C'est ainsi que plusieurs réfugiés sont arrivés dans la capitale belge, à l'instar de deux Kiéviennes, dont une a déjà vu son appartement à peine rénové complètement détruit. «On a voulu partir le plus loin possible. On attend une protection, de la tranquillité surtout. Et puis on veut retourner en Ukraine. On ne veut pas déménager en Europe, on adore notre pays», raconte l'une d'elles au Soir. Maintenant, elles s'inquiètent surtout pour leurs hommes, restés au pays.
«Savoir que nos enfants sont en sécurité, ça représente beaucoup»
Cet exemple est assez semblable aux familles ukrainiennes arrivées en France. certains ont pu compter sur leurs familles installées dans l'Hexagone pour y venir. C'est le cas à Belle-Île en Bretagne, près de Sedan dans les Ardennes ou encore à Marseille. Dans cette dernière ville, trois jeunes femmes sont arrivées avec leurs quatre enfants. L'une d'elles, Yana, raconte à France Bleu comment «une immense chaîne s’est créée à travers l’Ukraine, la Pologne et l’Allemagne pour leur permettre d’arriver à Marseille». Un voyage de cinq jours dans des conditions malgré tout très difficiles, entre bus, voiture et avion. À l'instar de leurs compatriotes qui ont traversé l'Europe, elles s'inquiètent des conséquences de la guerre, ou plutôt de la «folie de Poutine» comme elles disent.
Pour une mère de famille venue de Kiev et accueillie par la ville d'Autun, en Bourgogne, il a fallu trois jours pour arriver en France. «Je me sens en sécurité ici, je remercie tous ceux qui m'ont accueilli si vite», dit-elle à France 3, «mais j'adore mon pays, je veux pouvoir rentrer vite voir mes parents et toute ma famille». Sauf qu'en l'état, ce retour est impossible.
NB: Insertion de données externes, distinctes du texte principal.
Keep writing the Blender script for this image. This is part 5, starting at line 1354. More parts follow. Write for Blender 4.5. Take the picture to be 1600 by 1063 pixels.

Elle a fui face aux bombardements avec seulement deux sacs. «Cela ne va pas remplacer notre maison, mais savoir que nos enfants sont en sécurité, ça représente beaucoup pour nous».
Près de Montbrison (Loire), un Français a même été en voiture jusqu'à la frontière ukrainienne pour récupérer des amis, deux femmes et deux enfants. «Je suis très inquiète pour ma famille. Je veux simplement être avec mon mari et ma fille dans ma maison», confie au quotidien Le Progrès une de ces deux Ukrainiennes. Ceux qui l'accueillent en France assurent pour leur part qu'elle pourra rester «autant qu'il sera nécessaire».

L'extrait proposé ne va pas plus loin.